» **Exercise prompt**:
Word for word, give the material below again, minus any images.

» **Excerpt from a dataset**:

>>

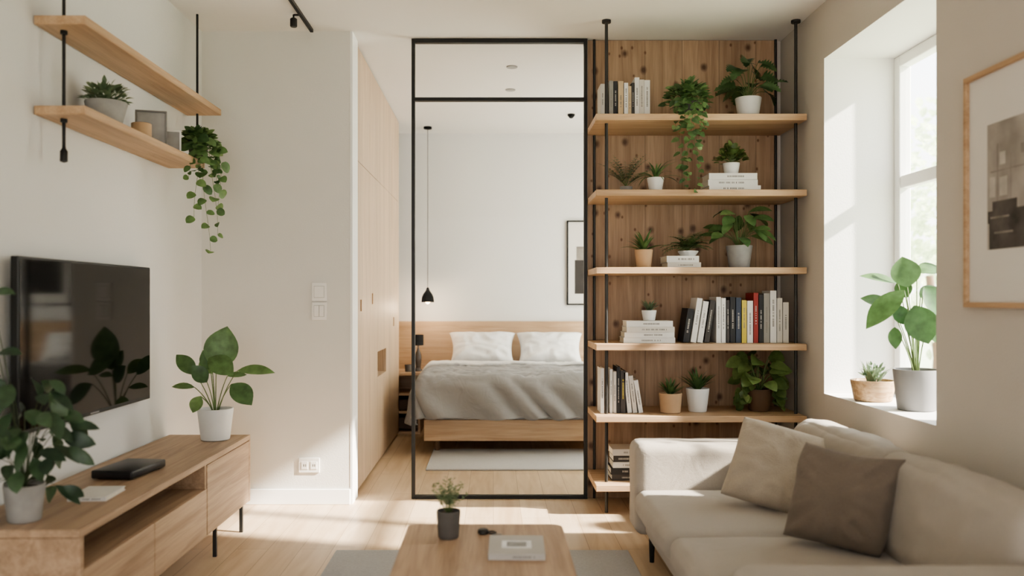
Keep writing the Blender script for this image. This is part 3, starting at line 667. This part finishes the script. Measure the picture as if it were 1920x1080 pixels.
p=pillow('throw_pillow',.37,.355,.15,PIL1,loc=(1.045,3.27,.322),yaw=-.30,lean=-.55,roll=.26,seed=1,wr=.009,corner=.04,pinch=.06)
tag(p,'light beige linen throw pillow leaning in the sofa corner','pillow')
p=pillow('throw_pillow',.33,.335,.17,PIL2,loc=(1.105,2.77,.318),yaw=-.72,lean=-.36,roll=.05,seed=5,wr=.011,slump=.03,pinch=.05,corner=.05)
tag(p,'taupe linen throw pillow leaning against the back cushion','pillow')
# ------------------------------------------------------------ coffee table
ct=thing('coffee_table','oak coffee table with rounded corners','coffee table',(-.028,2.42,0))
def rrect(w,d,r,n=8):
    pts=[]
    for cx,cy,a in ((w/2-r,d/2-r,0),(-w/2+r,d/2-r,90),(-w/2+r,-d/2+r,180),(w/2-r,-d/2+r,270)):
        for i in range(n+1):
            t=math.radians(a+90*i/n); pts.append((cx+r*math.cos(t),cy+r*math.sin(t)))
    return pts
pts=rrect(.525,1.0,.038); n=len(pts)
V=[(x,y,.328) for x,y in pts]+[(x,y,.36) for x,y in pts]
o=mk('table_top',V,[tuple(range(n))[::-1],tuple(range(n,2*n))]+[(i,(i+1)%n,n+(i+1)%n,n+i) for i in range(n)],W_TABLE,ct)
m=o.modifiers.new('b','BEVEL'); m.width=.005; m.segments=3; m.limit_method='ANGLE'; m.angle_limit=1
for x in (-.2,.2):
    for y in (-.42,.42): lathe('leg',[(0,0),(.014,0),(.02,.3155),(0,.3155)],W_TABLE,ct,(x,y,.0125),n=16)
boxes('apron',[(-.2,.2,.405,.425,.285,.327),(-.2,.2,-.425,-.405,.285,.327),(-.21,-.19,-.4,.4,.285,.327),(.19,.21,-.4,.4,.285,.327)],W_TABLE,ct)
def b(Fb,Sb,z):
    for i in range(30):
        a=U(0,6.28); k=U(.0,1); tx=.062*k*math.cos(a); ty=.062*k*math.sin(a); hz=U(.08,.125)*(1-.25*k)
        Sb.tube([Vector((tx*.1,ty*.1,z)),Vector((tx*.5,ty*.5,z+hz*.5)),Vector((tx,ty,z+hz))],.0008,4,.6)
        for j in range(8):
            t=.35+.65*j/7
            p=Vector((tx*t,ty*t,z+hz*t)); a2=U(0,6.28); Fb.leaf(p,(math.cos(a2),math.sin(a2),.5),U(.011,.017),.0055,.3,'oval',(0,-.4,1))
plant('potted_herb','small grey-green herb in a dark grey pot on table',(WX(841,2.75),2.75,.3606),(.039,.033,.088,CONCD),b,GREENS)
kb=2.51
bk=book(WX(969,kb),kb,.36,.018,.168,.20,(186,182,176),flat=True,label='grey-white paperback lying on the oak coffee table',rz=-.02)
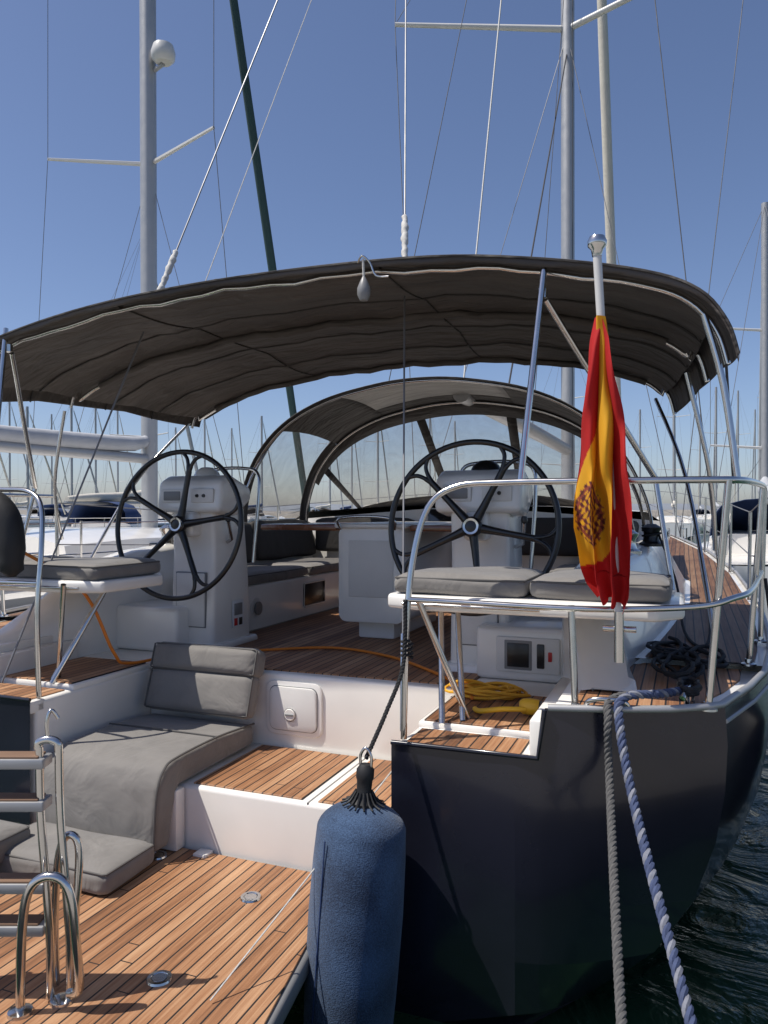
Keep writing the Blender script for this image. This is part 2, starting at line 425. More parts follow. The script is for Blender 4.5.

<<

» **Written response**:
Keep writing the Blender script for this image. This is part 3, starting at line 667. This part finishes the script. Measure the picture as if it were 1920x1080 pixels.
p=pillow('throw_pillow',.37,.355,.15,PIL1,loc=(1.045,3.27,.322),yaw=-.30,lean=-.55,roll=.26,seed=1,wr=.009,corner=.04,pinch=.06)
tag(p,'light beige linen throw pillow leaning in the sofa corner','pillow')
p=pillow('throw_pillow',.33,.335,.17,PIL2,loc=(1.105,2.77,.318),yaw=-.72,lean=-.36,roll=.05,seed=5,wr=.011,slump=.03,pinch=.05,corner=.05)
tag(p,'taupe linen throw pillow leaning against the back cushion','pillow')
# ------------------------------------------------------------ coffee table
ct=thing('coffee_table','oak coffee table with rounded corners','coffee table',(-.028,2.42,0))
def rrect(w,d,r,n=8):
    pts=[]
    for cx,cy,a in ((w/2-r,d/2-r,0),(-w/2+r,d/2-r,90),(-w/2+r,-d/2+r,180),(w/2-r,-d/2+r,270)):
        for i in range(n+1):
            t=math.radians(a+90*i/n); pts.append((cx+r*math.cos(t),cy+r*math.sin(t)))
    return pts
pts=rrect(.525,1.0,.038); n=len(pts)
V=[(x,y,.328) for x,y in pts]+[(x,y,.36) for x,y in pts]
o=mk('table_top',V,[tuple(range(n))[::-1],tuple(range(n,2*n))]+[(i,(i+1)%n,n+(i+1)%n,n+i) for i in range(n)],W_TABLE,ct)
m=o.modifiers.new('b','BEVEL'); m.width=.005; m.segments=3; m.limit_method='ANGLE'; m.angle_limit=1
for x in (-.2,.2):
    for y in (-.42,.42): lathe('leg',[(0,0),(.014,0),(.02,.3155),(0,.3155)],W_TABLE,ct,(x,y,.0125),n=16)
boxes('apron',[(-.2,.2,.405,.425,.285,.327),(-.2,.2,-.425,-.405,.285,.327),(-.21,-.19,-.4,.4,.285,.327),(.19,.21,-.4,.4,.285,.327)],W_TABLE,ct)
def b(Fb,Sb,z):
    for i in range(30):
        a=U(0,6.28); k=U(.0,1); tx=.062*k*math.cos(a); ty=.062*k*math.sin(a); hz=U(.08,.125)*(1-.25*k)
        Sb.tube([Vector((tx*.1,ty*.1,z)),Vector((tx*.5,ty*.5,z+hz*.5)),Vector((tx,ty,z+hz))],.0008,4,.6)
        for j in range(8):
            t=.35+.65*j/7
            p=Vector((tx*t,ty*t,z+hz*t)); a2=U(0,6.28); Fb.leaf(p,(math.cos(a2),math.sin(a2),.5),U(.011,.017),.0055,.3,'oval',(0,-.4,1))
plant('potted_herb','small grey-green herb in a dark grey pot on table',(WX(841,2.75),2.75,.3606),(.039,.033,.088,CONCD),b,GREENS)
kb=2.51
bk=book(WX(969,kb),kb,.36,.018,.168,.20,(186,182,176),flat=True,label='grey-white paperback lying on the oak coffee table',rz=-.02)
Keep writing the Blender script for this image. This is part 2, starting at line 425. More parts follow. The script is for Blender 4.5.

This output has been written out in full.